Mark Hynes - thoughts on corporate disclosure

Opinions on changing rules, changing best practices, and their effect on investor relations officers.

Thursday, September 03, 2009

ESG factors growing as investment criteria

The last 10 years have seen a change in companies’ understanding of how environmental social and governance (ESG) factors affect their business operations. And many companies have placed these factors high on their priority lists.

For their part, large investors have increasingly developed public responsible investment strategies and are now more open about how they are implementing them, in many cases through signing up to the UN Principles of Responsible Investment, a framework that enables investors to consider environmental social and governance issues when making investment decisions. It has been very successful, with 573 signatories to the PRI representing some $18,000bn in assets.

This week, UNPRI announced that it was getting tough. Five investors who failed to report on their activities have been delisted for having failed to respond to its annual survey on their implementation of the principles, apparently treating the principles as brand-enhancements, rather than commitments.

It is easy to be cynical about these changes. The UNPRI themselves are full of caveats and protections against having to make different investment decisions. “Where consistent with our fiduciary responsibilities” goes the preamble. And it is also easy to claim – as one fund manager this week did - that “there is absolutely zero evidence that investors will see better performance using an SRI strategy”.

Nonetheless there have been a number of counter balancing events, also this week. Norway's $400bn sovereign wealth fund, the world's second largest, has overhauled its investment strategy to increase its exposure to environmentally responsible companies in an effort to combat climate change.

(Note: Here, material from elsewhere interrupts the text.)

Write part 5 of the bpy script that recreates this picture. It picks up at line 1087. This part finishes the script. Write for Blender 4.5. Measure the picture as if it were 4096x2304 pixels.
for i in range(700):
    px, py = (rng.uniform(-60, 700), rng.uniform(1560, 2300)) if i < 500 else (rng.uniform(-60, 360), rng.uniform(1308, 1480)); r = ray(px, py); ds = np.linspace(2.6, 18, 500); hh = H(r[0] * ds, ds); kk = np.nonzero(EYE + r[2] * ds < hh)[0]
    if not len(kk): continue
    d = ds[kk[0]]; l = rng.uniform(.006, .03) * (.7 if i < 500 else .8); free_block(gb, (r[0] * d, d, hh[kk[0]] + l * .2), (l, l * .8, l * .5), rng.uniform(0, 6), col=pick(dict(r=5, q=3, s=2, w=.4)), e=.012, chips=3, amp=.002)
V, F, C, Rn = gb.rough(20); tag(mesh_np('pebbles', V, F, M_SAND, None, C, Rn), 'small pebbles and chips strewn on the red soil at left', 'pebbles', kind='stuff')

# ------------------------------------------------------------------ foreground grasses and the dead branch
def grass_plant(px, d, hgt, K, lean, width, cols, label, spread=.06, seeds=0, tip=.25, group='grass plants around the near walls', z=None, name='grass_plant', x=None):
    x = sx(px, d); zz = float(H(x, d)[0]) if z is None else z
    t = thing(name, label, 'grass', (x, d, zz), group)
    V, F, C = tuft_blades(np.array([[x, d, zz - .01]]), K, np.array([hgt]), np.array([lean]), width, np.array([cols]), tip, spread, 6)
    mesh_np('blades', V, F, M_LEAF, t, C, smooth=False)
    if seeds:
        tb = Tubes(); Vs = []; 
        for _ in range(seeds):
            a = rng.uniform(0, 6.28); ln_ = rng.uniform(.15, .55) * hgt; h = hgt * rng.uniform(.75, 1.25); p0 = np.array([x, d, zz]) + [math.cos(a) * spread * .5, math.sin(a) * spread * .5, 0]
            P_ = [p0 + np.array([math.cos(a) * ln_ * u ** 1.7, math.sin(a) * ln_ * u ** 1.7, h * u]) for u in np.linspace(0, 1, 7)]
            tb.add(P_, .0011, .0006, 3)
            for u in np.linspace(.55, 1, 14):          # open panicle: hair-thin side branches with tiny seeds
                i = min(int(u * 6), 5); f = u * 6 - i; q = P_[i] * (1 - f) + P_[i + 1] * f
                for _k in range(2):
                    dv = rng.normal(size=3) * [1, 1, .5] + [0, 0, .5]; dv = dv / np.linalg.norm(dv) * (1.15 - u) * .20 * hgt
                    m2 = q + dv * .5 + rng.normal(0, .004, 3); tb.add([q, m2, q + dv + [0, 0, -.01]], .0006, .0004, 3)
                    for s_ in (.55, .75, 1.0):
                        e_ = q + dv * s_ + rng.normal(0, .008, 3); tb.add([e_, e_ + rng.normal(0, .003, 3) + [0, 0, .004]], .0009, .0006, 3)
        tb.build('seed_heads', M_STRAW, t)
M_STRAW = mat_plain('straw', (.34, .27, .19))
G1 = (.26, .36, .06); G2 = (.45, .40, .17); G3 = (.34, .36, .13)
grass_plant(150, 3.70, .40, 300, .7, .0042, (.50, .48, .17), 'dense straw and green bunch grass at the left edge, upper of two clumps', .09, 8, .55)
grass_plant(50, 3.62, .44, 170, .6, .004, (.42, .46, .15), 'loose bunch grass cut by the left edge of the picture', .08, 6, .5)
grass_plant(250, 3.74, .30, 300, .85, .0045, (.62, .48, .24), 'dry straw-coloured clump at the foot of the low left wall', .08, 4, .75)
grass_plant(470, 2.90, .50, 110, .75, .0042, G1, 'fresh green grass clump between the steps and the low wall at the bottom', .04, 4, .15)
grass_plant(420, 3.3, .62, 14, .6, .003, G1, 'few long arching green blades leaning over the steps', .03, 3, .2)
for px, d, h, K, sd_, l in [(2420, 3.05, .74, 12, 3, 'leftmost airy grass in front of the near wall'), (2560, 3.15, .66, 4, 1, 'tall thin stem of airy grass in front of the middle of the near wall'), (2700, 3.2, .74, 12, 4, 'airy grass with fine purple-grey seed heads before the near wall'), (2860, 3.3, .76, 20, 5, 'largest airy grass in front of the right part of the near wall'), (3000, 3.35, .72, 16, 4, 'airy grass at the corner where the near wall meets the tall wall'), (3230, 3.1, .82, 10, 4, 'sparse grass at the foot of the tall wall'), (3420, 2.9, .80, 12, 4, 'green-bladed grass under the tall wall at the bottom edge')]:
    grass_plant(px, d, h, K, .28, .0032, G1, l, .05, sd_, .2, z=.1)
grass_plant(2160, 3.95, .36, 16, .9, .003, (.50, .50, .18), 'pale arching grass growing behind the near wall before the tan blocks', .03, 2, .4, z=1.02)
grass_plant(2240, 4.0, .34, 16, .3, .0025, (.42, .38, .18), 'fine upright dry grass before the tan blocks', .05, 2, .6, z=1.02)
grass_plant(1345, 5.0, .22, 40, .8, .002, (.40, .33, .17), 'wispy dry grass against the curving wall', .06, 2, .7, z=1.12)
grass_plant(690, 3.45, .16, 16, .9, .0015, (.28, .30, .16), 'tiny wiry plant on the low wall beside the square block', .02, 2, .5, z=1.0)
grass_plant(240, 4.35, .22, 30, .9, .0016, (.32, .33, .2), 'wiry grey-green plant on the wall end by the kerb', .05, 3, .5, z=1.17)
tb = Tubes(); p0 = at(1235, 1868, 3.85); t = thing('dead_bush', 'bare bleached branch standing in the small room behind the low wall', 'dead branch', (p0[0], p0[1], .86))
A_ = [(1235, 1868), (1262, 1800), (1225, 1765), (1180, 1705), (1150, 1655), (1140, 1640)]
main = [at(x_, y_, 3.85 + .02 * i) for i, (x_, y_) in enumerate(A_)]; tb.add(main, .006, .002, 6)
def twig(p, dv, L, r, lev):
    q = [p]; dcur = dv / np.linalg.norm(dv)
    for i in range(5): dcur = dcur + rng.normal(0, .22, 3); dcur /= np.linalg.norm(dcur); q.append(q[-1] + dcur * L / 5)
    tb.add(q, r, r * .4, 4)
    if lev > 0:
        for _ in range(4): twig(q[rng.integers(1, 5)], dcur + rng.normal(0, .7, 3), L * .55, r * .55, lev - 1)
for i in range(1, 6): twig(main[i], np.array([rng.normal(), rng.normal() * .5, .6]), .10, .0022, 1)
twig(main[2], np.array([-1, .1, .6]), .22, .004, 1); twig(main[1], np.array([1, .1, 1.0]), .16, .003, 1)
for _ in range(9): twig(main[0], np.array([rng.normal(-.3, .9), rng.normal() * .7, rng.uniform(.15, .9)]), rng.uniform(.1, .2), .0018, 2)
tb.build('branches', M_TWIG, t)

And there are a growing number of Asian pension funds that have already adopted ESG guidelines. Pension funds in Asia are set to post unprecedented growth in coming years as they seek to meet the retirement income needs of rapidly growing and ageing populations. It is estimated that the number of people in the region aged 65 years and over will more than double between 1995 and 2050. For many larger companies, Asia is already on the road show schedule.
So as IR teams consider their outreach and communications to investors, telling not only the equity story – but the ESG story as well - becomes essential.